▶ [REQUIRED WORK]:
The records below hold a stretch from the line with "Keep writing the" through the line with "tag(o, ordn[k], 'baluster', 'square"; return exactly those lines, ends included, and nothing more.

▶ [DATA TO PROCESS]:
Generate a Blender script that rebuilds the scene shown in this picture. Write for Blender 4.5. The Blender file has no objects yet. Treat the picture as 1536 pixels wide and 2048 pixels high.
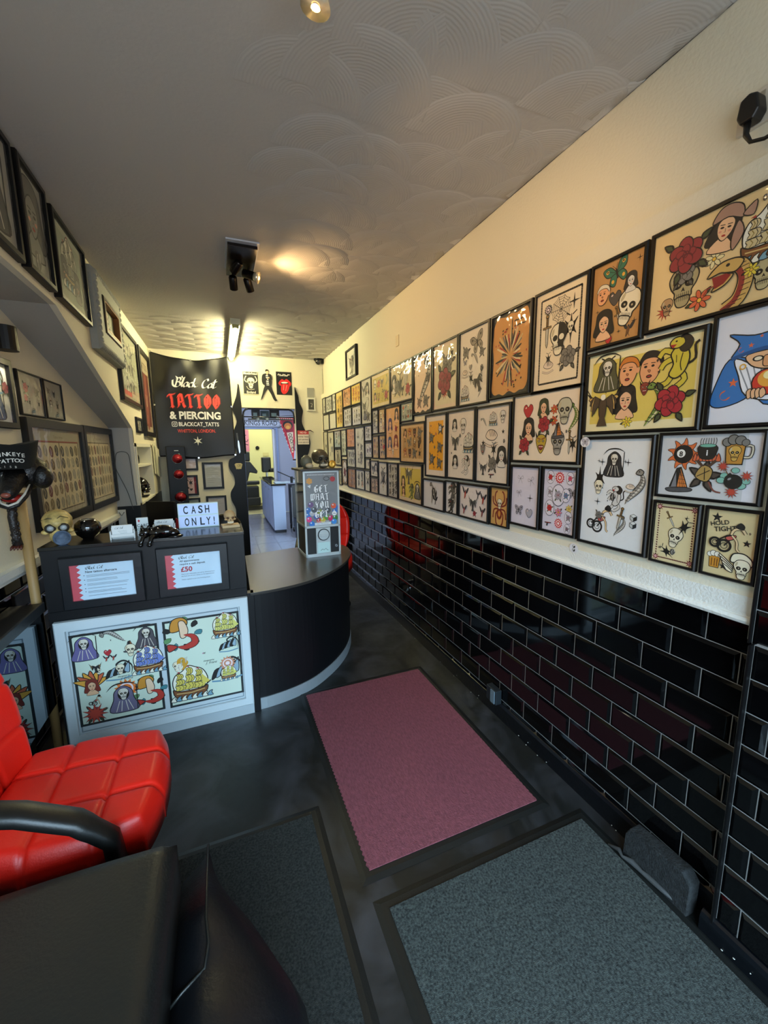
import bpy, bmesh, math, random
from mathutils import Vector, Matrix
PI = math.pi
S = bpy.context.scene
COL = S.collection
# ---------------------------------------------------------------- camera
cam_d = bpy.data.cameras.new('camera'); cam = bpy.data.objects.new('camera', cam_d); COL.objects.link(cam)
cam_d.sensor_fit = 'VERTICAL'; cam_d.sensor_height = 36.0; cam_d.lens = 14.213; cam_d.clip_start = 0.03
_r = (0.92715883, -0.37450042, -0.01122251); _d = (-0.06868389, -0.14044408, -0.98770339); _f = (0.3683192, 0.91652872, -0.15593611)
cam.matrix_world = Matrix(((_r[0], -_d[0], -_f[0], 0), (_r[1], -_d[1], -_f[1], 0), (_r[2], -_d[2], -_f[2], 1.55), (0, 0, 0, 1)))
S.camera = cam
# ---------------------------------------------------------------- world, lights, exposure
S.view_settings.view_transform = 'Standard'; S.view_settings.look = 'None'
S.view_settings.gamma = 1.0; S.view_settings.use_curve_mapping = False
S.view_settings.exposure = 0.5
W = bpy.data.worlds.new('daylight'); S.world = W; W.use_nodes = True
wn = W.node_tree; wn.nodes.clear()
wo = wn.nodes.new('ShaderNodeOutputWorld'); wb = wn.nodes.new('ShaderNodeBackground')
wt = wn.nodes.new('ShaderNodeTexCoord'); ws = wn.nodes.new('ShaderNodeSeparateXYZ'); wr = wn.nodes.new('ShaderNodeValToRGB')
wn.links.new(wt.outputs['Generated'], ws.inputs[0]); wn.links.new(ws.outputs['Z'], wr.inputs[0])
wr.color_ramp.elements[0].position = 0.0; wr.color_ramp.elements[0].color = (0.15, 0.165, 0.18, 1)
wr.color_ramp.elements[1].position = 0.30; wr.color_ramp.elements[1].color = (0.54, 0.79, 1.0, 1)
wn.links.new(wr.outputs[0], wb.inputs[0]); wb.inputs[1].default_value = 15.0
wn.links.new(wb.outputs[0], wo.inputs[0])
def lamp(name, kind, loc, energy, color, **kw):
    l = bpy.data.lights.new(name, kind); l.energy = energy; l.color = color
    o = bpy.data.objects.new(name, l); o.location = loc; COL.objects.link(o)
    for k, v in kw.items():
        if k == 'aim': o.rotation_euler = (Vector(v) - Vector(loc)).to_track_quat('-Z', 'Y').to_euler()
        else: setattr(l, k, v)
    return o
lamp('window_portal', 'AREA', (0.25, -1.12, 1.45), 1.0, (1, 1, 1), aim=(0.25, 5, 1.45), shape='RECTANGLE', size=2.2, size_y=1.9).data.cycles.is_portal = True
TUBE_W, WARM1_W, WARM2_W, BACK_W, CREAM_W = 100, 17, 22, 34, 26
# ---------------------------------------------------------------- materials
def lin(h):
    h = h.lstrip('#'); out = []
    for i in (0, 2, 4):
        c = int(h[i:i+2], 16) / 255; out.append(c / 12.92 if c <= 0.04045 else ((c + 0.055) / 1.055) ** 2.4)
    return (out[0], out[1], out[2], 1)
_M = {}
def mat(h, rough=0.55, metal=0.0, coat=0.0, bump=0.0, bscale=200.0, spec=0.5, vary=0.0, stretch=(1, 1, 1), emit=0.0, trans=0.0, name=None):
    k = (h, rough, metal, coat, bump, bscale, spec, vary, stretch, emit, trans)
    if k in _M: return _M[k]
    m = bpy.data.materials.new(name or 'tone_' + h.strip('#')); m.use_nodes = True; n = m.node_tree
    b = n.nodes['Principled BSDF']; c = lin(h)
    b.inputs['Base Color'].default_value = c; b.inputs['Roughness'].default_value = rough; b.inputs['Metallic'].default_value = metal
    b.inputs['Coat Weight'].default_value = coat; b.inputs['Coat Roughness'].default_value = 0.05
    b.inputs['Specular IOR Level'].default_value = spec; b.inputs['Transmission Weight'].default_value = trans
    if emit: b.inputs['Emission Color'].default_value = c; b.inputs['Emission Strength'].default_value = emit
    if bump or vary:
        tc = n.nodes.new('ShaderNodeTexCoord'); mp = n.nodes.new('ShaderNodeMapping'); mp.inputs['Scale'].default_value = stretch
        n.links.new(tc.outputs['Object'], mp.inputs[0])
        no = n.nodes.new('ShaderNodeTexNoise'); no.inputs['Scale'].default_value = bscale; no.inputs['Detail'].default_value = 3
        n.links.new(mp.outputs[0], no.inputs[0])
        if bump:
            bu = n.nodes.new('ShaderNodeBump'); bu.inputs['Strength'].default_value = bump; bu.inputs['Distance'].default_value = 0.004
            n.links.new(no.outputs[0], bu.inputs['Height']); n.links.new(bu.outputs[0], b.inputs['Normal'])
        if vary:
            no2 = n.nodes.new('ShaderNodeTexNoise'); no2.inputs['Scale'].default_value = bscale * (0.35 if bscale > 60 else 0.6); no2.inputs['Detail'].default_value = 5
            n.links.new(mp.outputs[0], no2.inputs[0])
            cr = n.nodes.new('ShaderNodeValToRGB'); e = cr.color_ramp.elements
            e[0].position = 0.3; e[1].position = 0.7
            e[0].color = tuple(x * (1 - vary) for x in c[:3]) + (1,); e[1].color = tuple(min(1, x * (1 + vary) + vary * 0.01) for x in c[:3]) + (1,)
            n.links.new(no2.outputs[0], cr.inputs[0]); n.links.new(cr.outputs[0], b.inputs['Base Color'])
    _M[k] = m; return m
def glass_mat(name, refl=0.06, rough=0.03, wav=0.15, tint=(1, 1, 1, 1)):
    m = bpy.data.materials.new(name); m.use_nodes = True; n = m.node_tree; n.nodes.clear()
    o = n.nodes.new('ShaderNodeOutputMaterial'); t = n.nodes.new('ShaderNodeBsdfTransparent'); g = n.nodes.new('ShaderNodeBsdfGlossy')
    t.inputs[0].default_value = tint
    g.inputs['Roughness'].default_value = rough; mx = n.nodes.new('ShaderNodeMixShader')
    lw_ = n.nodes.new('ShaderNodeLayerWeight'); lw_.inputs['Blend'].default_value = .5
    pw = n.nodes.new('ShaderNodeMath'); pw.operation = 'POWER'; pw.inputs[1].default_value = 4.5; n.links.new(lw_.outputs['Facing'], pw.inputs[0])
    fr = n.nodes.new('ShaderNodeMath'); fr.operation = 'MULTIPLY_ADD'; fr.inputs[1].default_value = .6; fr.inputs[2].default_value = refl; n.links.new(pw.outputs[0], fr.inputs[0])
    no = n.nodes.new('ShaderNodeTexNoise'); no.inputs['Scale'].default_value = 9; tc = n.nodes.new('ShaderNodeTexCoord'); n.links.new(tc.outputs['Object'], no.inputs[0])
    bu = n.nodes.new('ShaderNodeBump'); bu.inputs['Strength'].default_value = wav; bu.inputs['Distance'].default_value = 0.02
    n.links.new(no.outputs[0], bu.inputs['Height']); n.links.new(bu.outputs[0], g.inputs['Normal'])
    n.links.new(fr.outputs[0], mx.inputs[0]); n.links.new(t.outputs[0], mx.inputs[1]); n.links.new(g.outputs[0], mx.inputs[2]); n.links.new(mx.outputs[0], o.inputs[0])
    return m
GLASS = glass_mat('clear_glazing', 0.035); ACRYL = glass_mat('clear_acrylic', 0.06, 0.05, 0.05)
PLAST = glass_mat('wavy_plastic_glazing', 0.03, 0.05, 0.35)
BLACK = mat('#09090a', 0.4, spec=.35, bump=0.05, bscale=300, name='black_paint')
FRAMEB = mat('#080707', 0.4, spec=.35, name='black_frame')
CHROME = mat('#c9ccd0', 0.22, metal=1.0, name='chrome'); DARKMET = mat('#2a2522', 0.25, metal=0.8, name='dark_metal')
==
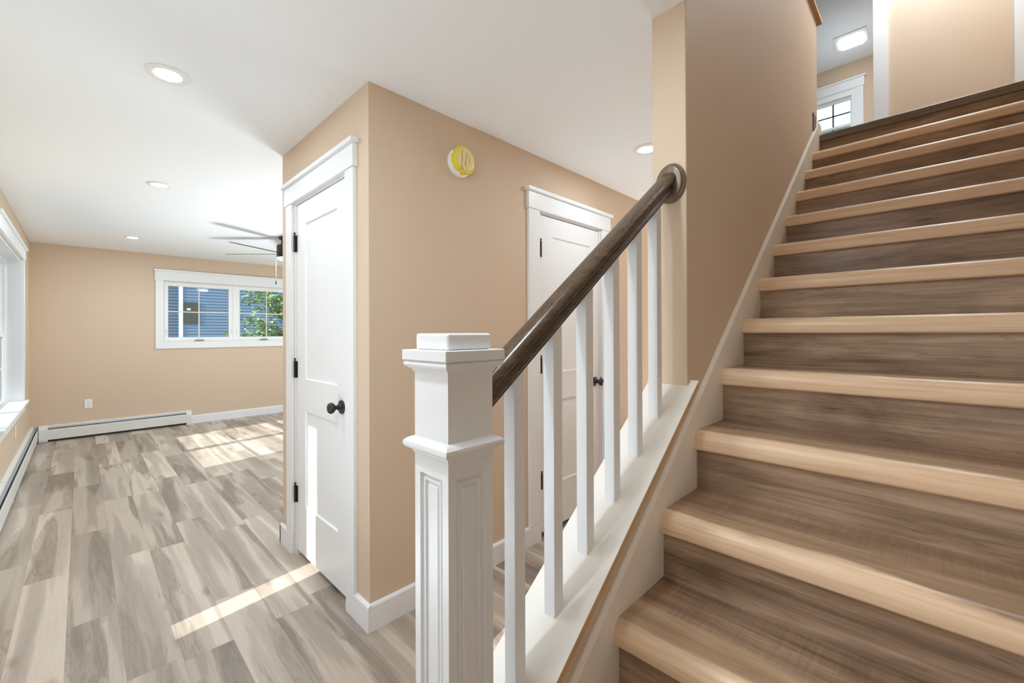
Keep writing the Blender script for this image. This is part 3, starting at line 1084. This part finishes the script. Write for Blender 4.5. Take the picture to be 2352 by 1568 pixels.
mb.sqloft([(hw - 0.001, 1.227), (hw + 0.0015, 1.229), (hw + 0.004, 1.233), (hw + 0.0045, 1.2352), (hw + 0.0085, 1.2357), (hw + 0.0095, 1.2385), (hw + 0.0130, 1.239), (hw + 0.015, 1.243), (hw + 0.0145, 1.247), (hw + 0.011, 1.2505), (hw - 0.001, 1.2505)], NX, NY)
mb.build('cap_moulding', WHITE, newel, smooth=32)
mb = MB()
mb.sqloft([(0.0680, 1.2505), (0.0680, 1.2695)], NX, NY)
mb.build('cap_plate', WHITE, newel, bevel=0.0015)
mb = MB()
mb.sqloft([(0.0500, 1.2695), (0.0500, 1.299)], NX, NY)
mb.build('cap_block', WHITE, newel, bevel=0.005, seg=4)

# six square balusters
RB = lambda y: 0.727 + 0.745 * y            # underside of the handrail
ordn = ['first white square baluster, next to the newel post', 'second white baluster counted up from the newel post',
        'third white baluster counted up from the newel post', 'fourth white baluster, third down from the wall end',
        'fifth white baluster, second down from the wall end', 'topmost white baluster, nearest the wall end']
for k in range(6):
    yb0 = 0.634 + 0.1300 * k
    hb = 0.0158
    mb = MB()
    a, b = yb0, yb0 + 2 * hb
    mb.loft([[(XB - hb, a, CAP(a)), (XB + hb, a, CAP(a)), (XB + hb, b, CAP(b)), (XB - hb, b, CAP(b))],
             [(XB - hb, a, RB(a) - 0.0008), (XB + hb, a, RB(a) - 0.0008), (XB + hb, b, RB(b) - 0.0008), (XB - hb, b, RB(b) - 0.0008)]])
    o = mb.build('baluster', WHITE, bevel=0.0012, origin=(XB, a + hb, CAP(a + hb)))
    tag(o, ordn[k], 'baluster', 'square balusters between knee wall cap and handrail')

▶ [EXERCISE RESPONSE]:
Keep writing the Blender script for this image. This is part 3, starting at line 1084. This part finishes the script. Write for Blender 4.5. Take the picture to be 2352 by 1568 pixels.
mb.sqloft([(hw - 0.001, 1.227), (hw + 0.0015, 1.229), (hw + 0.004, 1.233), (hw + 0.0045, 1.2352), (hw + 0.0085, 1.2357), (hw + 0.0095, 1.2385), (hw + 0.0130, 1.239), (hw + 0.015, 1.243), (hw + 0.0145, 1.247), (hw + 0.011, 1.2505), (hw - 0.001, 1.2505)], NX, NY)
mb.build('cap_moulding', WHITE, newel, smooth=32)
mb = MB()
mb.sqloft([(0.0680, 1.2505), (0.0680, 1.2695)], NX, NY)
mb.build('cap_plate', WHITE, newel, bevel=0.0015)
mb = MB()
mb.sqloft([(0.0500, 1.2695), (0.0500, 1.299)], NX, NY)
mb.build('cap_block', WHITE, newel, bevel=0.005, seg=4)

# six square balusters
RB = lambda y: 0.727 + 0.745 * y            # underside of the handrail
ordn = ['first white square baluster, next to the newel post', 'second white baluster counted up from the newel post',
        'third white baluster counted up from the newel post', 'fourth white baluster, third down from the wall end',
        'fifth white baluster, second down from the wall end', 'topmost white baluster, nearest the wall end']
for k in range(6):
    yb0 = 0.634 + 0.1300 * k
    hb = 0.0158
    mb = MB()
    a, b = yb0, yb0 + 2 * hb
    mb.loft([[(XB - hb, a, CAP(a)), (XB + hb, a, CAP(a)), (XB + hb, b, CAP(b)), (XB - hb, b, CAP(b))],
             [(XB - hb, a, RB(a) - 0.0008), (XB + hb, a, RB(a) - 0.0008), (XB + hb, b, RB(b) - 0.0008), (XB - hb, b, RB(b) - 0.0008)]])
    o = mb.build('baluster', WHITE, bevel=0.0012, origin=(XB, a + hb, CAP(a + hb)))
    tag(o, ordn[k], 'baluster', 'square balusters between knee wall cap and handrail')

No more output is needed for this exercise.